O centro da polêmica dessa vez esteve em torno do controverso artigo 142 da Constituição. Artigo que na reacionária interpretação dos militares lhes autoriza a tomarem o poder, em nome da garantia da lei e da ordem. Contra essa interpretação de “golpe constitucional”, o ministro Luiz Fux concedeu uma liminar fixando que as Forças Armadas não atuam como poder moderador em um eventual conflito entre os poderes Executivo, Legislativo e Judiciário. A resposta a decisão do ministro veio em rápida nota emitida na própria sexta-feira, assinada por Bolsonaro, Mourão e o general e ministro da Defesa Fernando Azevedo. Apesar da nota afirmar que “As FFAA do Brasil não cumprem ordens absurdas, como p. ex. a tomada de Poder”, traz na frase seguinte uma ameaça direta aos ministros em meio ao julgamento de cassação da chapa do TSE: “Também não aceitam tentativas de tomada de Poder por outro Poder da República, ao arrepio das Leis, ou por conta de julgamentos políticos”, afirma a nota. Essa narrativa de julgamento político também foi reforçada em entrevista dada por outro ministro militar palaciano, o general Ramos, que impôs como condição para que os militares não se atrevam ao golpe: “não estica a corda!”.

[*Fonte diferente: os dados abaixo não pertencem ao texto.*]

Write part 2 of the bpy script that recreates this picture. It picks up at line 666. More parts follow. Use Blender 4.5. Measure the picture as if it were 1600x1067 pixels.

Muito mais do que a interpretação da letra da lei, o que está em jogo é a disputa pelo papel de poder moderador, quem pode se autointitular o árbitro do nosso regime. Não à toa nesse contexto de acirramento das disputas autoritárias entre STF e militares, surge a polêmica por essa interpretação. Esse artigo trata-se da última cartada das Forças Armadas para ameaçar os demais poderes e assegurar sua posição de árbitro do regime, como vemos as tropas bolsonaristas reivindicarem em seus atos, como Mourão já declarou ou como o general Villas Boas - à época comandante do Exército - já usou para ameaçar o STF durante o julgamento de Lula.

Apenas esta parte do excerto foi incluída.